Meet the studio
Naomi went from a single agent to a four-person creative team — Scout, Juno, Milo, and Ada. Here's why.
For the last few months, Naomi has been a single voice: one model, one tool list, one personality trying to do everything from researching trends to drafting carousel quotes to rendering video clips. It worked, but it always felt like one person trying to wear too many hats at once.
This week she became a team.
The problem with one big agent
When you ask one agent to do everything, two things happen.
The first is that the work all blurs together. You can't look at her output and know whether the bottleneck was research, ideation, or rendering — it's all the same agent loop, taking the same indefinite amount of time, with no visible specialty.
The second is that she gets distracted easily. A single context window holding research findings, draft state, and rendering progress at the same time is a context window doing none of those things especially well. Naomi was technically capable of every step, but the cognitive overhead of holding it all simultaneously made every step a little worse than it could be.
The studio
So we split her up. Naomi still runs the main loop — she's the creative director. But when work needs to happen in parallel, or when a single tool will take a while, she now dispatches a teammate.
There are four of them:
- Scout is the research specialist. When Naomi needs to know what's trending, what the audience is responding to, or how a competitor's video is structured, Scout goes and finds out. She's the only one who decomposes posts and pulls hashtag data.

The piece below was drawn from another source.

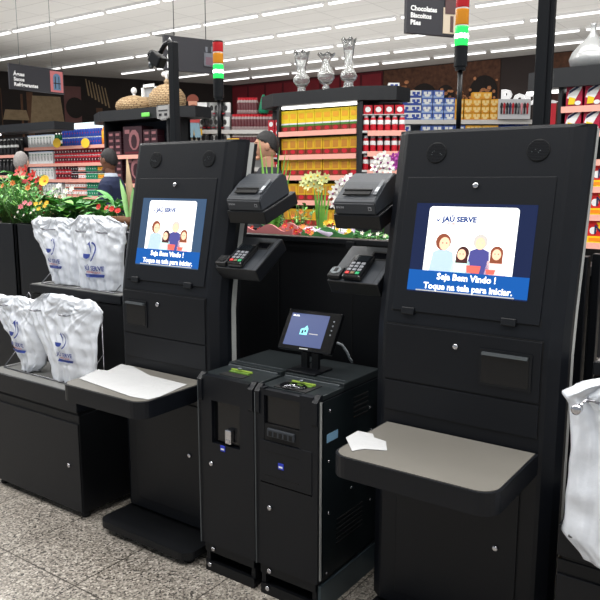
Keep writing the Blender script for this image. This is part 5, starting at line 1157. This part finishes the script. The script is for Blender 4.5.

- Juno is the creative director. When something needs ideation — multiple distinct concepts, fresh angles, drafted quotes — Juno does it. She's the one who pushes for the boldest version of an idea before anyone commits to building it.
- Milo is the video editor. He owns rendering. When a clip needs motion, when a video needs assembly, when a generation will take two minutes, Milo handles it in the background while everyone else keeps moving.
- Ada is the developer. She reads source code, edits files, runs tests, and opens PRs. She's the one we sent to fix the bug where post slides weren't linking properly. She found it in twelve minutes.
What this changes
The first thing it changes is how Naomi talks about her work. Before, she'd say "I started a background research_hashtag task, the ID is bg_a1b2c3d4." Now she says "Scout's digging into the breakup hashtag — should be back in a minute." That's not a cosmetic change. It means anyone watching the chat — me, the user, an investor, a journalist — can follow what's happening without parsing UUIDs.
The second is what shows up in the UI. When Scout starts a research run, the background task bar shows a sky-blue dot with her name and a little 🔍 icon. When Milo's rendering, it's violet with a 🎬. The visual signal of who is working tells you almost as much as the description of what they're working on.
The third — and the one I'm most excited about — is what this lets us build next. When sub-agents have identities and specialties, you can do things like:
- Send Scout and Juno out simultaneously when starting a content batch ("research while drafting based on what we already know — they meet in the middle")
- Have Ada watching for code issues in the background while Naomi works on content
- Add new specialists later — Remi the analyst, Iris the visual director — without rebranding the whole product
Building in public
Before this week, Naomi was one agent in a closed dashboard. Today she's a team that introduces themselves on a public landing page, and they're going to start writing about their work here. Some of those posts will be Naomi's session notes, lightly edited. Some will be retrospectives from me. Some, eventually, will be from the studio members themselves.
The point isn't polish. The point is the receipts.
That's the end of the log — for now.